_GIVEN INFORMATION_
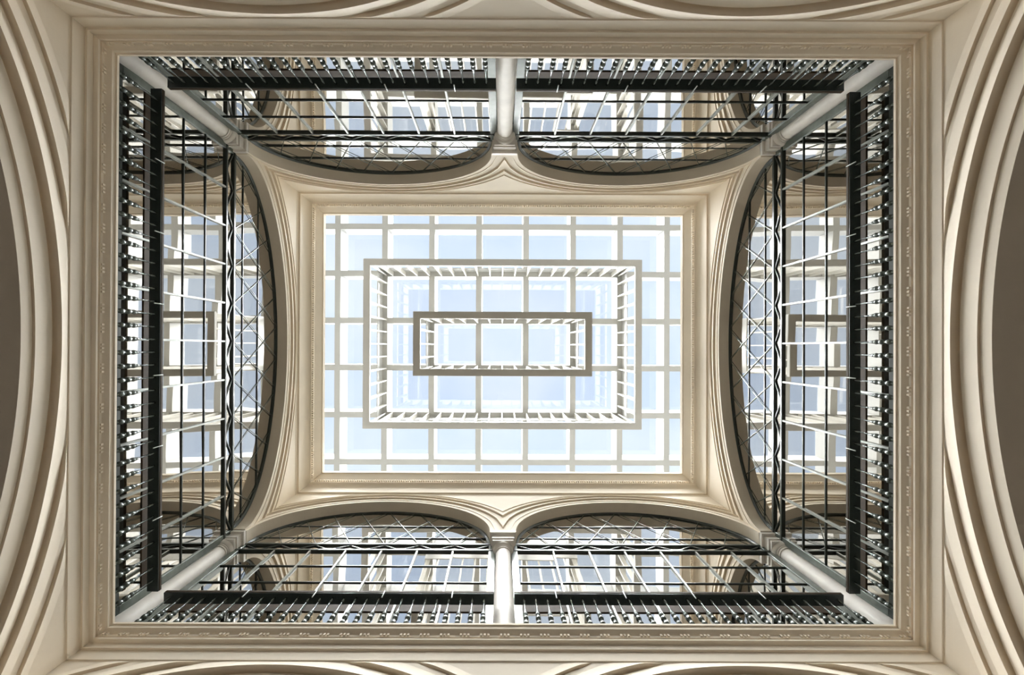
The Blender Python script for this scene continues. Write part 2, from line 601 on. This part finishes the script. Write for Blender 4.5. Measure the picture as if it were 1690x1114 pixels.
# ---------------------------------------------------------------- windows
ZB = [5.57, 6.15, 6.67, 7.165, 7.69]
ZT2 = 7.92
ZL = [8.21, 8.73]
def arch_z(s, a, dz=0.0):
    q = 1 - (s / a) ** 2
    return Z_S + (ARISE + dz) * math.sqrt(q) if q > 0 else Z_S
def half_at(z, a):
    q = 1 - ((z - Z_S) / ARISE) ** 2
    return a * math.sqrt(max(0, q)) if z > Z_S else a

def make_window(name, a, npan, jl, jr):
    """local frame: centre of bay; glass plane at y=-HC ; jl/jr = outer ends of the glazing"""
    root = empty(name)
    y0 = -HC - .03
    pit = (jr - jl) / npan
    # sill panel and bottom rail
    MB().box(jl - .09, jr + .09, y0 - .03, y0 + .02, Z_LEDGE, ZB[0]).build('sill_panel', DFRAME, root, bevel=.004)
    for s0, s1 in ((jl - .095, jl), (jr, jr + .095)):
        MB().box(s0, s1, y0 - .03, y0 + .022, ZB[0], Z_S).build('jamb', FRAME, root, bevel=.004)
    # transom truss bars
    for zc, hh in ((ZB[4], .045), (ZT2, .055)):
        MB().box(jl - .09, jr + .09, y0 - .03, y0 + .03, zc - hh / 2, zc + hh / 2).build('transom', DFRAME, root, bevel=.004)
    for i in range(npan):
        sa, sm, sb = jl + i * pit, jl + (i + .5) * pit, jl + (i + 1) * pit
        for p, q in (((sa, ZT2 - .03), (sm, ZB[4] + .02)), ((sm, ZB[4] + .02), (sb, ZT2 - .03))):
            MB().bar((p[0], y0 + .012, p[1]), (q[0], y0 + .012, q[1]), .014, .014).build('brace', DFRAME, root)
    # horizontal glazing bars
    gb = MB().box(jl, jr, y0 - .012, y0 + .014, -.008, .008).mesh('glazing_bar', DFRAME)
    MB().box(jl, jr, y0 - .02, y0 + .012, 5.93, 6.13).build('rail_board', WOOD, root, bevel=.004)
    for z in ZB[1:4]:
        link('glazing_bar', gb, root, (0, 0, z))
    mu = MB().box(-.011, .011, y0 + .002, y0 + .024, ZB[0], ZB[4]).mesh('mullion', MULL)
    for i in range(1, npan):
        link('mullion', mu, root, (jl + i * pit, 0, 0))
    for z in ZL:
        hw = half_at(z, a) - .01
        MB().box(-hw, hw, y0 - .012, y0 + .014, z - .009, z + .009).build('glazing_bar', DFRAME, root)
    # arched edge frame
    af = MB()
    n = 60
    for i in range(n + 1):
        th = PI * i / n
        for (dr, yy) in ((0.03, y0 - .03), (0.03, y0 + .030), (-0.012, y0 + .030), (-0.035, y0 + .012), (-0.035, y0 - .03)):
            af.v.append(((a + dr) * math.cos(th), yy, Z_S + (ARISE + dr) * math.sin(th)))
    for i in range(n):
        for k in range(5):
            j = (k + 1) % 5
            af.f.append((i * 5 + k, i * 5 + j, (i + 1) * 5 + j, (i + 1) * 5 + k))
    af.smooth = True
    af.build('arch_frame', DFRAME, root)
    # diagonal lattice
    slope = 1.92 * .27 / (pit / 2)
    a2 = a - .03
    for i in range(-2, npan + 3):
        for dr in (-1, 1):
            s0 = jl + i * pit
            if abs(s0) > a2 + .3: continue
            pts = []
            for t in range(0, 161):
                s = s0 + dr * t * 0.012
                z = ZT2 + slope * t * 0.012
                if z > Z_S + .001 and abs(s) < a2 and z < arch_z(s, a2, -.03):
                    pts.append((s, z))
                elif z <= Z_S + .001 and abs(s) < a2:
                    pts.append((s, z))
                elif pts: break
            if len(pts) > 6:
                p, q = pts[0], pts[-1]
                yy = y0 + (.010 if dr > 0 else .018)
                MB().bar((p[0], yy, p[1]), (q[0], yy, q[1]),   .009, .008).build('lattice_bar', FRAME, root)
    # panes: rectangular
    for r in range(4):
        h_ = ZB[r + 1] - ZB[r]
        me = MB().box(-pit / 2 + .001, pit / 2 - .001, -.004, .004, -h_ / 2 + .001, h_ / 2 - .001).mesh('pane', MIRROR)
        for i in range(npan):
            link('pane', me, root, (jl + (i + .5) * pit, y0 - .003, (ZB[r] + ZB[r + 1]) / 2))
    h_ = ZT2 - ZB[4]
    me = MB().box(-pit / 2 + .001, pit / 2 - .001, -.004, .004, -h_ / 2 + .001, h_ / 2 - .001).mesh('pane', MIRROR)
    for i in range(npan):
        link('pane', me, root, (jl + (i + .5) * pit, y0 - .003, (ZB[4] + ZT2) / 2))
    # lunette panes, three bands
    lv = [ZT2, ZL[0], ZL[1], Z_S + ARISE - .0005]
    for r in range(3):
        za, zb = lv[r], lv[r + 1]
        ln, rn = [], []
        K = 14
        for k in range(K + 1):
            z = za + (zb - za) * k / K
            if r == 2: z = za + (zb - za) * math.sin(k / K * PI / 2)
            hw = half_at(z, a)
            ln.append((-hw, z)); rn.append((hw, z))
        mb = MB()
        zc = (za + zb) / 2
        for yy in (-.004, .004):
            for k in range(K + 1):
                mb.v += [(ln[k][0], yy, ln[k][1] - zc), (rn[k][0], yy, rn[k][1] - zc)]
        o = 2 * (K + 1)
        for k in range(K):
            b = 2 * k
            mb.f += [(b, b + 1, b + 3, b + 2), (o + b, o + b + 2, o + b + 3, o + b + 1),
                     (b, b + 2, o + b + 2, o + b), (b + 1, o + b + 1, o + b + 3, b + 3)]
        mb.f += [(0, o, o + 1, 1)]
        mb.build('pane', MIRROR, root, (0, y0 - .003, zc))
    return root

def wobble(root, seed, amt=0.003):
    rr = random.Random(seed)
    cols_ = {}
    for ch in root.children:
        if ch.name.startswith('pane'):
            k = round(ch.location.x, 2)
            if k not in cols_:
                cols_[k] = (rr.gauss(0, amt), rr.gauss(0, amt))
            tx_, tz_ = cols_[k]
            ch.rotation_euler = (tx_ + rr.gauss(0, amt * .15), 0, tz_ + rr.gauss(0, amt * .15))

# long bay: bay centre at 1.955, glazing from column (s=0.205) to corner (s=3.70)
wl = make_window('window_1', 1.765, 7, 0.205 - 1.955, 3.705 - 1.955)
ws = make_window('window_5', 2.72, 10, -2.715, 2.715)
wins = [('window_1', wl, (-1.955, -B, 0), 0, 'reflective glazed arch window at the top left of the court'),
        ('window_2', None, (1.955, -B, 0), 0, 'reflective glazed arch window at the top right of the court'),
        ('window_3', None, (-1.955, B, 0), PI, 'reflective glazed arch window at the bottom left of the court'),
        ('window_4', None, (1.955, B, 0), PI, 'reflective glazed arch window at the bottom right of the court'),
        ('window_5', ws, (-A, 0, 0), -PI / 2, 'wide reflective glazed arch window filling the left side'),
        ('window_6', None, (A, 0, 0), PI / 2, 'wide reflective glazed arch window filling the right side')]
for i, (nm, o, loc, rz, lab) in enumerate(wins):
    if o is None:
        o = copy_tree(ws if i == 5 else wl)
        o.name = nm
    o.location = loc
    o.rotation_euler = (0, 0, rz)
    wobble(o, 11 + i)
    tag(o, lab, 'window', kind='structure')

# ---------------------------------------------------------------- balustrades
ZR = 5.84
def baluster_mesh():
    k = [(0.020, Z_LEDGE + .04), (0.020, 5.17), (0.010, 5.18), (0.013, 5.20), (0.020, 5.235), (0.022, 5.25), (0.012, 5.262), (0.012, 5.27),
         (0.023, 5.283), (0.0265, 5.30), (0.0255, 5.325), (0.017, 5.35), (0.020, 5.357), (0.020, 5.363), (0.013, 5.367),
         (0.024, 5.378), (0.0275, 5.40), (0.0265, 5.425), (0.017, 5.448), (0.020, 5.455), (0.020, 5.460), (0.013, 5.464),
         (0.022, 5.470), (0.025, 5.490), (0.022, 5.505), (0.017, 5.512), (0.019, 5.52), (0.013, 5.56), (0.0085, 5.60), (0.0072, 5.735),
         (0.012, 5.738), (0.013, 5.745), (0.009, 5.75), (0.013, 5.76), (0.0145, 5.79), (0.012, 5.82), (0.010, ZR)]
    mb = MB(); mb.smooth = True
    mb.lathe(k, 12)
    return mb.mesh('baluster', TURNED)
BAL = baluster_mesh()
def make_balustrade(s0, s1, b0, b1, n, spikes):
    root = empty('balustrade')
    MB().box(s0, s1, -.072, .055, ZR + .006, ZR + .05).build('handrail', WOOD, root, bevel=.006)
    MB().box(s0, s1, -.07, .050, ZR - .006, ZR + .008).build('rail_plate', IRON, root, bevel=.002)
    MB().box(s0, s1, -.025, .025, Z_LEDGE + .0, Z_LEDGE + .04).build('bottom_rail', IRON, root, bevel=.003)
    for i in range(n):
        link('baluster', BAL, root, (b0 + (b1 - b0) * i / (n - 1), 0, 0))
    sp = MB(); sp.smooth = True
    sp.lathe([(0.005, ZR - .12), (0.006, ZR - .115), (0.006, ZR + .03), (0.004, ZR + .045)], 8)
    me = sp.mesh('spike', MULL)
    for s in spikes:
        link('spike', me, root, (s, .058, 0))
    return root
lb = make_balustrade(.11 - 1.955, 3.63 - 1.955, .212 - 1.955, 3.56 - 1.955, 28, [.55 - 1.955, 1.28 - 1.955, 2.01 - 1.955, 2.74 - 1.955])
sb = make_balustrade(-2.69, 2.69, -2.565, 2.565, 39, [i * .76 - .38 for i in range(-2, 4)])
bals = [(lb, (-1.955, -B, 0), 0, 'dark iron balustrade at the top left, left of the top column'),
        (None, (1.955, -B, 0), 0, 'dark iron balustrade at the top right, right of the top column'),
        (None, (-1.955, B, 0), PI, 'dark iron balustrade at the bottom left, left of the bottom column'),
        (None, (1.955, B, 0), PI, 'dark iron balustrade at the bottom right, right of the bottom column'),
        (sb, (-A, 0, 0), -PI / 2, 'long dark iron balustrade running down the left side'),
        (None, (A, 0, 0), PI / 2, 'long dark iron balustrade running down the right side')]
for i, (o, loc, rz, lab) in enumerate(bals):
    if o is None:
        o = copy_tree(sb if i == 5 else lb)
    o.location = loc
    o.rotation_euler = (0, 0, rz)
    tag(o, lab, 'balustrade', 'gallery balustrades')
# mirrored bays: balusters start at the column on both halves
for r in [x for x in bpy.data.objects if x.parent is None and (x.name.startswith('balustrade') or x.name.startswith('window_'))]:
    lx = r.location.x
    if abs(abs(lx) - 1.955) < 1e-3:
        # local +X must point away from the central column
        away = math.copysign(1, lx) * math.cos(r.rotation_euler[2])
        if away < 0:
            for ch in r.children:
                ch.location.x = -ch.location.x
                if ch.type == 'MESH' and ch.data.users >= 1 and not ch.name.startswith(('baluster', 'pane', 'mullion', 'spike')):
                    key = ch.data.name + '_mirrored'
                    me = bpy.data.meshes.get(key)
                    if me is None:
                        me = ch.data.copy()
                        me.name = key
                        me.transform(Matrix.Scale(-1, 4, (1, 0, 0)))
                        me.flip_normals()
                    ch.data = me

_WHAT IS EXPECTED_
Starting with the first line of the data above and ending with the line containing "return a * math.sqrt(max(0, q))", please restate every line exactly, leaving images out.

_WRITTEN SOLUTION_
The Blender Python script for this scene continues. Write part 2, from line 601 on. This part finishes the script. Write for Blender 4.5. Measure the picture as if it were 1690x1114 pixels.
# ---------------------------------------------------------------- windows
ZB = [5.57, 6.15, 6.67, 7.165, 7.69]
ZT2 = 7.92
ZL = [8.21, 8.73]
def arch_z(s, a, dz=0.0):
    q = 1 - (s / a) ** 2
    return Z_S + (ARISE + dz) * math.sqrt(q) if q > 0 else Z_S
def half_at(z, a):
    q = 1 - ((z - Z_S) / ARISE) ** 2
    return a * math.sqrt(max(0, q)) if z > Z_S else a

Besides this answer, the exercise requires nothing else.